Print exactly those lines that run from the beginning of the data to the line bearing "M['slate'], bg, 0.004)", inclusive.

[RECORDED INFORMATION]:
━━━━━━
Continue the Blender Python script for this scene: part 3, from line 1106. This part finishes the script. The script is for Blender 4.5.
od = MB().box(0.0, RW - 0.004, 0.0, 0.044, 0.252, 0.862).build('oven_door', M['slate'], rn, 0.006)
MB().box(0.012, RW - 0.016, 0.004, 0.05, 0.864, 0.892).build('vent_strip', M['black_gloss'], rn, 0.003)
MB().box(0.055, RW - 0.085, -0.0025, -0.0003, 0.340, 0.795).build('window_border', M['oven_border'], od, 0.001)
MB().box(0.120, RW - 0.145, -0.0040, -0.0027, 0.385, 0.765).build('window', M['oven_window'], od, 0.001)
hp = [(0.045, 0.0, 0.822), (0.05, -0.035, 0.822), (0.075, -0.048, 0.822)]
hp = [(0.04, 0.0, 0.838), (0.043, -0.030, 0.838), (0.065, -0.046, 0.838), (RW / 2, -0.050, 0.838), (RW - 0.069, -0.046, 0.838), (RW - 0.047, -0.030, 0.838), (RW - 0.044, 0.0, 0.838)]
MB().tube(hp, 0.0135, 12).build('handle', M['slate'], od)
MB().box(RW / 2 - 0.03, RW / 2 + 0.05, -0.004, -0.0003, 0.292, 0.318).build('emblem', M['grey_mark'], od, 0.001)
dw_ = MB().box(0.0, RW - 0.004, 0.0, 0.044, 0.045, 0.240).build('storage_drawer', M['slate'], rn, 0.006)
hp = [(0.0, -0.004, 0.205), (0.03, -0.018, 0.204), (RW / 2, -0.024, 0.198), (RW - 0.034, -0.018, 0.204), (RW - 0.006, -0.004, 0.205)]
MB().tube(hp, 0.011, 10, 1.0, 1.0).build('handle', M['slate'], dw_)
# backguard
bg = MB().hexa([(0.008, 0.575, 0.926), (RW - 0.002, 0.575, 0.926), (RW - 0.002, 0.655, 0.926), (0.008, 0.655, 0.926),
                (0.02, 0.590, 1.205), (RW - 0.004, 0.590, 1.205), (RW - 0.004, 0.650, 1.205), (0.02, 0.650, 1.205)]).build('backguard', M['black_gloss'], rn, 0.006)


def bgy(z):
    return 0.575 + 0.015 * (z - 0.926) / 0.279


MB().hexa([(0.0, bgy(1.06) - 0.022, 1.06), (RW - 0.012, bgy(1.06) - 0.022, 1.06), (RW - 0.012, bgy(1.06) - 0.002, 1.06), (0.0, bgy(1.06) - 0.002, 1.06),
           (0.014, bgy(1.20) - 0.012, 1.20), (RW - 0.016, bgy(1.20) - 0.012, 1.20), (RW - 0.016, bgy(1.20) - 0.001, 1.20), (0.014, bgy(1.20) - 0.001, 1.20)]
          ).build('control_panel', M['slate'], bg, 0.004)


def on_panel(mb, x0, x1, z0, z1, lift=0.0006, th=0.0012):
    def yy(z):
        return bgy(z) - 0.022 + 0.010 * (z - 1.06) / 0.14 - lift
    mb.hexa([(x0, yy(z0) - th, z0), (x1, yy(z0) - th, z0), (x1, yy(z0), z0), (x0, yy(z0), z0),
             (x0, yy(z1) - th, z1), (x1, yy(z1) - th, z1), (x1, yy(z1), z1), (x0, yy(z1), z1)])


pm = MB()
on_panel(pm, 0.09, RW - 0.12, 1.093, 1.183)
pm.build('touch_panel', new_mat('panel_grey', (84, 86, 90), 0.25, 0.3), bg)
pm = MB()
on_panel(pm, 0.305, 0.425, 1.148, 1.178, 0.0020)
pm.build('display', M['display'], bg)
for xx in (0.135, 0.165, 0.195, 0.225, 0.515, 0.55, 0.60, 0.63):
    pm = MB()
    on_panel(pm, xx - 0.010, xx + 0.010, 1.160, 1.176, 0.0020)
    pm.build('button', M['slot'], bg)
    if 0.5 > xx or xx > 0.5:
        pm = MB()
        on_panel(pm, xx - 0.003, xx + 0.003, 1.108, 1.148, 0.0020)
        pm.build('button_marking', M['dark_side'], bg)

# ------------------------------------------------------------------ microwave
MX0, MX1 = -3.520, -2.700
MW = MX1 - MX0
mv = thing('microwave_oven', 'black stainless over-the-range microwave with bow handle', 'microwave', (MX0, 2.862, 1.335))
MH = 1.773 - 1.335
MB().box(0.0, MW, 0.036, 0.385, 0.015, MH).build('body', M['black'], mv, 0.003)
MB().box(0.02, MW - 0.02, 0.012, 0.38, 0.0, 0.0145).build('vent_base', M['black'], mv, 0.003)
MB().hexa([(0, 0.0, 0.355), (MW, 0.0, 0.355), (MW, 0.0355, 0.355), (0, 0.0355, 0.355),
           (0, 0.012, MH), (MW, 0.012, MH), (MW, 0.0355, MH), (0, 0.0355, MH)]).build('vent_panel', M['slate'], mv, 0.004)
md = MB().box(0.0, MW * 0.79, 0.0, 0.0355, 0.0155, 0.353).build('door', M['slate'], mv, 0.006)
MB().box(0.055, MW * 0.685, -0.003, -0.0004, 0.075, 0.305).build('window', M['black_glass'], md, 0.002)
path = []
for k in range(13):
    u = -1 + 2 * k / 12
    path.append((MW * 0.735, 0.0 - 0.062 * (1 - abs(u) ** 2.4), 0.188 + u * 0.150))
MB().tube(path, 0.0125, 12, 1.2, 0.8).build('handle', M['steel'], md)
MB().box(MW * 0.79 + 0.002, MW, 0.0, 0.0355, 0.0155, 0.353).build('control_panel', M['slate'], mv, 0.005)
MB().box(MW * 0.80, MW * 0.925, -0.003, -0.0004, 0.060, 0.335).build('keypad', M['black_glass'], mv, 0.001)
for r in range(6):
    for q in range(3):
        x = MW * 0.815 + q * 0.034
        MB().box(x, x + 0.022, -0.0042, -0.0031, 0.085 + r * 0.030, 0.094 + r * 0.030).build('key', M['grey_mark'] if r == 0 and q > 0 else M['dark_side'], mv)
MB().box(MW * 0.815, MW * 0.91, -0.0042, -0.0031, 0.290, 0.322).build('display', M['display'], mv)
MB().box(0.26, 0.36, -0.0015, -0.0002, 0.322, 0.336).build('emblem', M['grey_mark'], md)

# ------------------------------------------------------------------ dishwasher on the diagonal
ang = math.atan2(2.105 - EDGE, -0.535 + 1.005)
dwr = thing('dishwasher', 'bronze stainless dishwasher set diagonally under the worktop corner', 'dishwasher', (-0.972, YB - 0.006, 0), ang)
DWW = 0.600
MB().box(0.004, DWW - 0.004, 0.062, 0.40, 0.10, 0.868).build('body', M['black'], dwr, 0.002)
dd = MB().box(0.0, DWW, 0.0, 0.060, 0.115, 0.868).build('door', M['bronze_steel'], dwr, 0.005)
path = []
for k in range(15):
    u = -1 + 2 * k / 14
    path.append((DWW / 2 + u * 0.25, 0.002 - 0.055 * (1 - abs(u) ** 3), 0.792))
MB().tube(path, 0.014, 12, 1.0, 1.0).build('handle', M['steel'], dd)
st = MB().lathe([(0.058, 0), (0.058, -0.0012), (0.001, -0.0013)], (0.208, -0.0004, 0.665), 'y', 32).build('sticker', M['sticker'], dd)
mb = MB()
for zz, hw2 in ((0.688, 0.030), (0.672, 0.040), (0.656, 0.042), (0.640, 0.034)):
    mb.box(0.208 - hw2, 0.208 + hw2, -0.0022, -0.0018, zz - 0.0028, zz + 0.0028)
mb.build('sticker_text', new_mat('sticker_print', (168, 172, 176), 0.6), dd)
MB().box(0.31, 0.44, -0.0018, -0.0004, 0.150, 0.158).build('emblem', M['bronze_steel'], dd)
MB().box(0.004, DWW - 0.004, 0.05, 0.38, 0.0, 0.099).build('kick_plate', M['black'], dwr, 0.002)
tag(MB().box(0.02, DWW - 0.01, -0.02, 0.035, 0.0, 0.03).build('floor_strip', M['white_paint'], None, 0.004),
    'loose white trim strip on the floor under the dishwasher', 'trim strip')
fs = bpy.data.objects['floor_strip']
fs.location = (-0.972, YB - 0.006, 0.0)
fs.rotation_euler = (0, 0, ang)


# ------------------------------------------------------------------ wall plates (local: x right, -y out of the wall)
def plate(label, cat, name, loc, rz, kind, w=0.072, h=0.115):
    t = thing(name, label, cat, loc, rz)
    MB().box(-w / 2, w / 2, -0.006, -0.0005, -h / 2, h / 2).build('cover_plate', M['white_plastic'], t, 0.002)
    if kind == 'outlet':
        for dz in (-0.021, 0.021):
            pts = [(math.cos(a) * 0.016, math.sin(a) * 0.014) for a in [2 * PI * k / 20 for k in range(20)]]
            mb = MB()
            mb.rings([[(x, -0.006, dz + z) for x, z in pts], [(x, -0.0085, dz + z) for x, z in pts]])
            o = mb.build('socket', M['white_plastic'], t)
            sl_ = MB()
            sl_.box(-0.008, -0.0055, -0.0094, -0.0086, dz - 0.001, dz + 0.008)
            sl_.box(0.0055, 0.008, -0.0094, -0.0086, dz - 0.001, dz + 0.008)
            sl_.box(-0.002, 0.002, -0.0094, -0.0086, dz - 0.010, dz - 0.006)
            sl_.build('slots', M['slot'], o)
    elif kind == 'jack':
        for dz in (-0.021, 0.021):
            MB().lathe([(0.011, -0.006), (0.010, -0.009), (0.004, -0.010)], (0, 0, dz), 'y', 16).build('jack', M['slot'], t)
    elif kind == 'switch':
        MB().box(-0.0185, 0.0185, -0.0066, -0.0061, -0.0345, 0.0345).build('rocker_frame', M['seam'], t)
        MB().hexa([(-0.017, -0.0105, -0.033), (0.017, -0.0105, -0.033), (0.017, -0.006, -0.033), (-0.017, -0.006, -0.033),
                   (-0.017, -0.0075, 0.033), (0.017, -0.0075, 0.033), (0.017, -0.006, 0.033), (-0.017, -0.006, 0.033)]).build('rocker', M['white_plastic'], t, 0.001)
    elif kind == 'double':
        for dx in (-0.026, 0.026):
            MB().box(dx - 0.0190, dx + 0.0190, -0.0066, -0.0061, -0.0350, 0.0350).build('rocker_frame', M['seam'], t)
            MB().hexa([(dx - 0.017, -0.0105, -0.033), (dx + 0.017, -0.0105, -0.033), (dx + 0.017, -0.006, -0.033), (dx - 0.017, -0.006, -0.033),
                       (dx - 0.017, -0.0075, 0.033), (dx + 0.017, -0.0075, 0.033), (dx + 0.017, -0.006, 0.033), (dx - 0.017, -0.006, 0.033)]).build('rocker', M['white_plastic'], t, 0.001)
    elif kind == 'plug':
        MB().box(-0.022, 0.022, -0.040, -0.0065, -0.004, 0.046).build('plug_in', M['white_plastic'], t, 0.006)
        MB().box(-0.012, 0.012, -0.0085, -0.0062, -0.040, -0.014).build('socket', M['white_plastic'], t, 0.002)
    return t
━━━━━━
[OUTPUT OF THE EXERCISE]:
Continue the Blender Python script for this scene: part 3, from line 1106. This part finishes the script. The script is for Blender 4.5.
od = MB().box(0.0, RW - 0.004, 0.0, 0.044, 0.252, 0.862).build('oven_door', M['slate'], rn, 0.006)
MB().box(0.012, RW - 0.016, 0.004, 0.05, 0.864, 0.892).build('vent_strip', M['black_gloss'], rn, 0.003)
MB().box(0.055, RW - 0.085, -0.0025, -0.0003, 0.340, 0.795).build('window_border', M['oven_border'], od, 0.001)
MB().box(0.120, RW - 0.145, -0.0040, -0.0027, 0.385, 0.765).build('window', M['oven_window'], od, 0.001)
hp = [(0.045, 0.0, 0.822), (0.05, -0.035, 0.822), (0.075, -0.048, 0.822)]
hp = [(0.04, 0.0, 0.838), (0.043, -0.030, 0.838), (0.065, -0.046, 0.838), (RW / 2, -0.050, 0.838), (RW - 0.069, -0.046, 0.838), (RW - 0.047, -0.030, 0.838), (RW - 0.044, 0.0, 0.838)]
MB().tube(hp, 0.0135, 12).build('handle', M['slate'], od)
MB().box(RW / 2 - 0.03, RW / 2 + 0.05, -0.004, -0.0003, 0.292, 0.318).build('emblem', M['grey_mark'], od, 0.001)
dw_ = MB().box(0.0, RW - 0.004, 0.0, 0.044, 0.045, 0.240).build('storage_drawer', M['slate'], rn, 0.006)
hp = [(0.0, -0.004, 0.205), (0.03, -0.018, 0.204), (RW / 2, -0.024, 0.198), (RW - 0.034, -0.018, 0.204), (RW - 0.006, -0.004, 0.205)]
MB().tube(hp, 0.011, 10, 1.0, 1.0).build('handle', M['slate'], dw_)
# backguard
bg = MB().hexa([(0.008, 0.575, 0.926), (RW - 0.002, 0.575, 0.926), (RW - 0.002, 0.655, 0.926), (0.008, 0.655, 0.926),
                (0.02, 0.590, 1.205), (RW - 0.004, 0.590, 1.205), (RW - 0.004, 0.650, 1.205), (0.02, 0.650, 1.205)]).build('backguard', M['black_gloss'], rn, 0.006)


def bgy(z):
    return 0.575 + 0.015 * (z - 0.926) / 0.279


MB().hexa([(0.0, bgy(1.06) - 0.022, 1.06), (RW - 0.012, bgy(1.06) - 0.022, 1.06), (RW - 0.012, bgy(1.06) - 0.002, 1.06), (0.0, bgy(1.06) - 0.002, 1.06),
           (0.014, bgy(1.20) - 0.012, 1.20), (RW - 0.016, bgy(1.20) - 0.012, 1.20), (RW - 0.016, bgy(1.20) - 0.001, 1.20), (0.014, bgy(1.20) - 0.001, 1.20)]
          ).build('control_panel', M['slate'], bg, 0.004)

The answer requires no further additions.